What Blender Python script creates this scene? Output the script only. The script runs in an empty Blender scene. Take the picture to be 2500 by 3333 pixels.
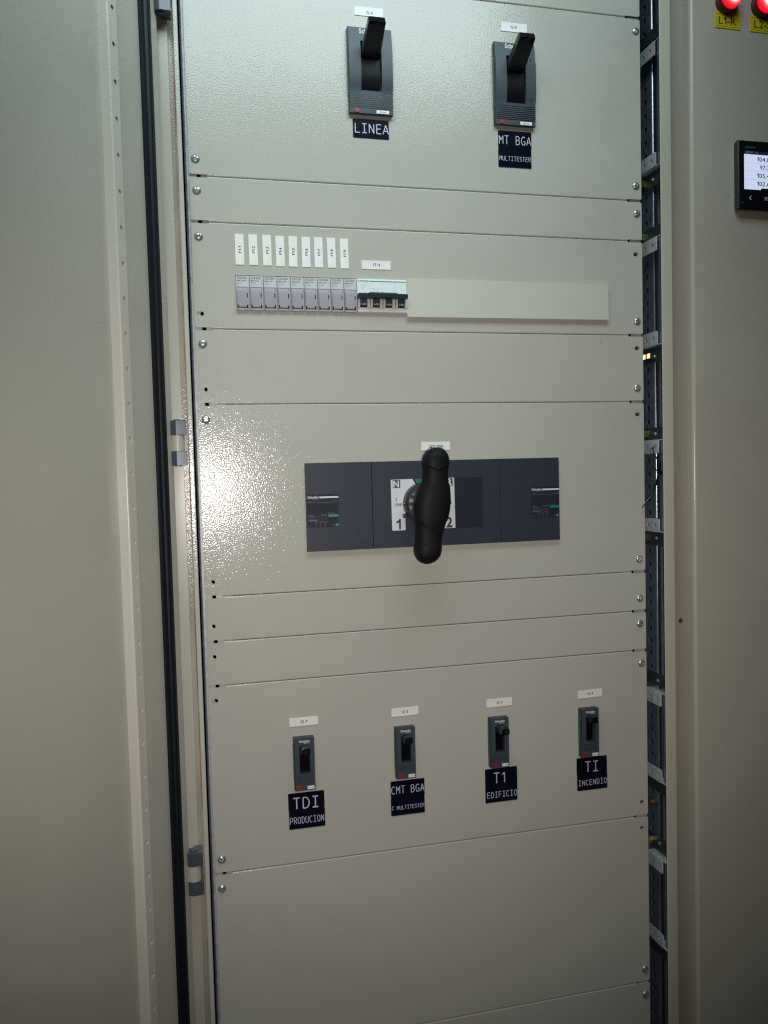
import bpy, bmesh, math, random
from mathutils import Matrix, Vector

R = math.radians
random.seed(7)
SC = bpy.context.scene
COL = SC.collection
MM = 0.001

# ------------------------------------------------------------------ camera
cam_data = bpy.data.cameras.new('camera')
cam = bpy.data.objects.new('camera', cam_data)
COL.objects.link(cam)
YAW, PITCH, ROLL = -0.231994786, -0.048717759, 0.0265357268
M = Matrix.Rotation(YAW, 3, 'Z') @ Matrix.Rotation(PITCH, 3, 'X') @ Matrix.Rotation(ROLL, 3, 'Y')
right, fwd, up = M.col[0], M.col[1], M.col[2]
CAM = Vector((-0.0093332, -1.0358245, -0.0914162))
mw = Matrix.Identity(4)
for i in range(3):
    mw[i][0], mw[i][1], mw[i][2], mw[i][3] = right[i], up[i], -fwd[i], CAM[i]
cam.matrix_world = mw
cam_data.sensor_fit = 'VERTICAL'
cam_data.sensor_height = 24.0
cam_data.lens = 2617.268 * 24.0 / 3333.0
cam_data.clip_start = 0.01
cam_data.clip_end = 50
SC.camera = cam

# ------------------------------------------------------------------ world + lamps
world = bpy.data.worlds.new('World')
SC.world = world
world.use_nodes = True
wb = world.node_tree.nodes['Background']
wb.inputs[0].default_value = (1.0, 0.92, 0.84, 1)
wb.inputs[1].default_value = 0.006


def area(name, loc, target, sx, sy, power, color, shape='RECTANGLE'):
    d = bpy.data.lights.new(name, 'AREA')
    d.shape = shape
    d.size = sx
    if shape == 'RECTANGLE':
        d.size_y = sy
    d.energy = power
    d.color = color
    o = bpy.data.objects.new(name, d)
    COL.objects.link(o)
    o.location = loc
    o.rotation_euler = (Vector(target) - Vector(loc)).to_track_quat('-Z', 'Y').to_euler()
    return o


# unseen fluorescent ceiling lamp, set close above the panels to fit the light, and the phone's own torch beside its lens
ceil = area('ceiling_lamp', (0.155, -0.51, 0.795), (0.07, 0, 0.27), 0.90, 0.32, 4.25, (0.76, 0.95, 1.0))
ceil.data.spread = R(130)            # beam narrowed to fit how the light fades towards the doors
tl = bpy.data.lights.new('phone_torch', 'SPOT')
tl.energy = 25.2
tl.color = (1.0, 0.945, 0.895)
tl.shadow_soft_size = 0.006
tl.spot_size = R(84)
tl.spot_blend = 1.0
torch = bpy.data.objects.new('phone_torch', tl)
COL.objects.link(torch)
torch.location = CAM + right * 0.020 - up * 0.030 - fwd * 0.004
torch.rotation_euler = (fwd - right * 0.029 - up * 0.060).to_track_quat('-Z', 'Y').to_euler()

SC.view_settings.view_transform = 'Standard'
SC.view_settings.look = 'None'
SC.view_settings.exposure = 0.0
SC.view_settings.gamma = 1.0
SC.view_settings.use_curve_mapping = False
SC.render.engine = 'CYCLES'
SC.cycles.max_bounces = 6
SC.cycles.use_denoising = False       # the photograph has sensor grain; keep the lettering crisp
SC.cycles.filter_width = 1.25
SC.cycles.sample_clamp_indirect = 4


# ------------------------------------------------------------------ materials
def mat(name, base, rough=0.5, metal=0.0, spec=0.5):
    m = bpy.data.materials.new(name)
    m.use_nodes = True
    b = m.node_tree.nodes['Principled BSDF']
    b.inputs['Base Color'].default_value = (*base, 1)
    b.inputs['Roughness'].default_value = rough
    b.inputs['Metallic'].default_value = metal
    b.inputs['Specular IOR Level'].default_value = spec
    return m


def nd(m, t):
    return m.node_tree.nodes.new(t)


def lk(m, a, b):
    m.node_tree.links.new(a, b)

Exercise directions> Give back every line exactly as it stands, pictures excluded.

Written response>
What Blender Python script creates this scene? Output the script only. The script runs in an empty Blender scene. Take the picture to be 2500 by 3333 pixels.
import bpy, bmesh, math, random
from mathutils import Matrix, Vector

R = math.radians
random.seed(7)
SC = bpy.context.scene
COL = SC.collection
MM = 0.001

# ------------------------------------------------------------------ camera
cam_data = bpy.data.cameras.new('camera')
cam = bpy.data.objects.new('camera', cam_data)
COL.objects.link(cam)
YAW, PITCH, ROLL = -0.231994786, -0.048717759, 0.0265357268
M = Matrix.Rotation(YAW, 3, 'Z') @ Matrix.Rotation(PITCH, 3, 'X') @ Matrix.Rotation(ROLL, 3, 'Y')
right, fwd, up = M.col[0], M.col[1], M.col[2]
CAM = Vector((-0.0093332, -1.0358245, -0.0914162))
mw = Matrix.Identity(4)
for i in range(3):
    mw[i][0], mw[i][1], mw[i][2], mw[i][3] = right[i], up[i], -fwd[i], CAM[i]
cam.matrix_world = mw
cam_data.sensor_fit = 'VERTICAL'
cam_data.sensor_height = 24.0
cam_data.lens = 2617.268 * 24.0 / 3333.0
cam_data.clip_start = 0.01
cam_data.clip_end = 50
SC.camera = cam

# ------------------------------------------------------------------ world + lamps
world = bpy.data.worlds.new('World')
SC.world = world
world.use_nodes = True
wb = world.node_tree.nodes['Background']
wb.inputs[0].default_value = (1.0, 0.92, 0.84, 1)
wb.inputs[1].default_value = 0.006


def area(name, loc, target, sx, sy, power, color, shape='RECTANGLE'):
    d = bpy.data.lights.new(name, 'AREA')
    d.shape = shape
    d.size = sx
    if shape == 'RECTANGLE':
        d.size_y = sy
    d.energy = power
    d.color = color
    o = bpy.data.objects.new(name, d)
    COL.objects.link(o)
    o.location = loc
    o.rotation_euler = (Vector(target) - Vector(loc)).to_track_quat('-Z', 'Y').to_euler()
    return o


# unseen fluorescent ceiling lamp, set close above the panels to fit the light, and the phone's own torch beside its lens
ceil = area('ceiling_lamp', (0.155, -0.51, 0.795), (0.07, 0, 0.27), 0.90, 0.32, 4.25, (0.76, 0.95, 1.0))
ceil.data.spread = R(130)            # beam narrowed to fit how the light fades towards the doors
tl = bpy.data.lights.new('phone_torch', 'SPOT')
tl.energy = 25.2
tl.color = (1.0, 0.945, 0.895)
tl.shadow_soft_size = 0.006
tl.spot_size = R(84)
tl.spot_blend = 1.0
torch = bpy.data.objects.new('phone_torch', tl)
COL.objects.link(torch)
torch.location = CAM + right * 0.020 - up * 0.030 - fwd * 0.004
torch.rotation_euler = (fwd - right * 0.029 - up * 0.060).to_track_quat('-Z', 'Y').to_euler()

SC.view_settings.view_transform = 'Standard'
SC.view_settings.look = 'None'
SC.view_settings.exposure = 0.0
SC.view_settings.gamma = 1.0
SC.view_settings.use_curve_mapping = False
SC.render.engine = 'CYCLES'
SC.cycles.max_bounces = 6
SC.cycles.use_denoising = False       # the photograph has sensor grain; keep the lettering crisp
SC.cycles.filter_width = 1.25
SC.cycles.sample_clamp_indirect = 4


# ------------------------------------------------------------------ materials
def mat(name, base, rough=0.5, metal=0.0, spec=0.5):
    m = bpy.data.materials.new(name)
    m.use_nodes = True
    b = m.node_tree.nodes['Principled BSDF']
    b.inputs['Base Color'].default_value = (*base, 1)
    b.inputs['Roughness'].default_value = rough
    b.inputs['Metallic'].default_value = metal
    b.inputs['Specular IOR Level'].default_value = spec
    return m


def nd(m, t):
    return m.node_tree.nodes.new(t)


def lk(m, a, b):
    m.node_tree.links.new(a, b)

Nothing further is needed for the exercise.